How to Analyse User Feedback

Consumer feedback is intrinsic in creating a website or application solution that meets the needs of the customer. While the actual collection of said feedback may be relatively simple if the solution is operating on a large scale, more frequently than not, an unfocused analysis process will have you staring at a sheet of paper of little to no relevance to the information you are actually looking for. Analysing user feedback is a high-level skill but one that is vital in improving your website or application.

Sorting Feedback by Customer

Not all customers are equal to a business and you’re likely to value the opinions of a certain demographic over those of another. If you’re running an ecommerce website or app you might be especially interested in the feedback received from high-spending customers as these will likely account for much of your profit. On the other hand, you may wish to focus on users from a certain demographic as they may be more likely to generate referrals and additional leads. While you should take an interest in all of the feedback you receive, segmenting into groups can help you prioritise which issues need to be resolved more urgently.

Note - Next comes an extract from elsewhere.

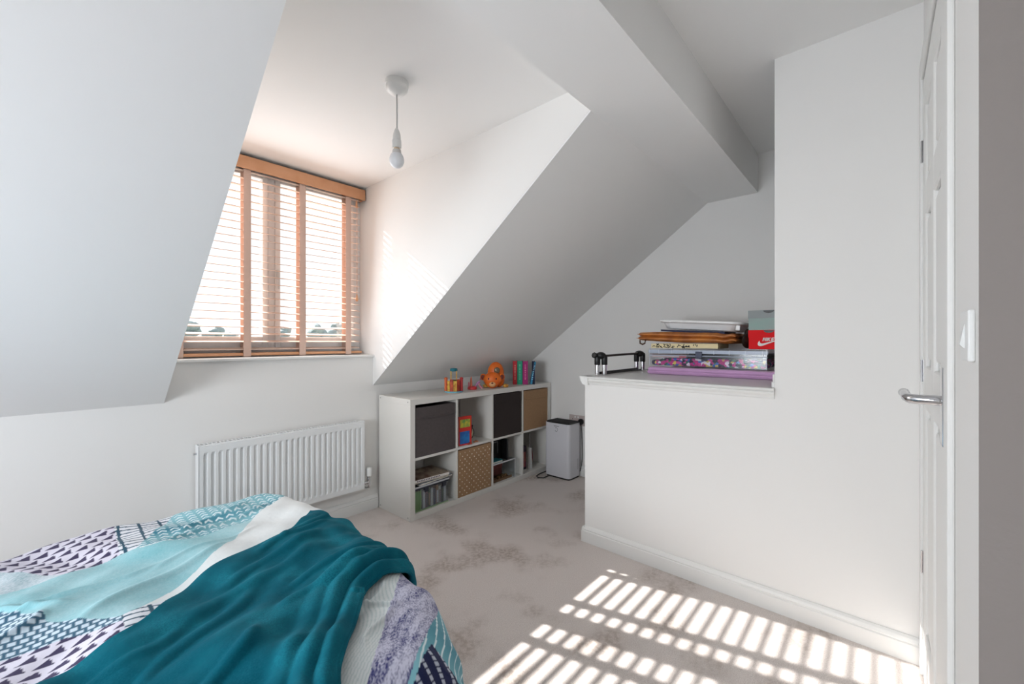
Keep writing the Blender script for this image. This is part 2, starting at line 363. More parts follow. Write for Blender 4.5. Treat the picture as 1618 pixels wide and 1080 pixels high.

If you find that there are multiple people saying the same thing, it’s pretty likely that they’ve found a major issue rather than just a glitch. It’s also definitely worth keeping an eye on issues that keep coming up month after month as these may highlight some underlying issues with your systems.

Red Flags

If you get lots and lots of feedback on a regular basis, you probably won’t be able to resolve all of the issues you come across. The inclination may be to prioritise fixes based on the number of customers who flag the issue, and while this isn’t a bad way to approach feedback, there are instances in which you should resolve a different, more severe issue first. If you have 50 customers reporting that one of the images on your homepage isn’t displaying correctly, it’s probably nowhere near as urgent as the 3 people who report that they’ve been charged the wrong price.

Consider Motivations

If a service or a product is pretty average, people are unlikely to leave any feedback. Much of the feedback you receive will be very positive or very negative. This, however, doesn’t mean that people either love or hate your product, but rather that many of the people who think it’s OK don’t really feel any incentive to provide feedback. Of course, their feedback might be very valuable and you should look to incentivise them to do so.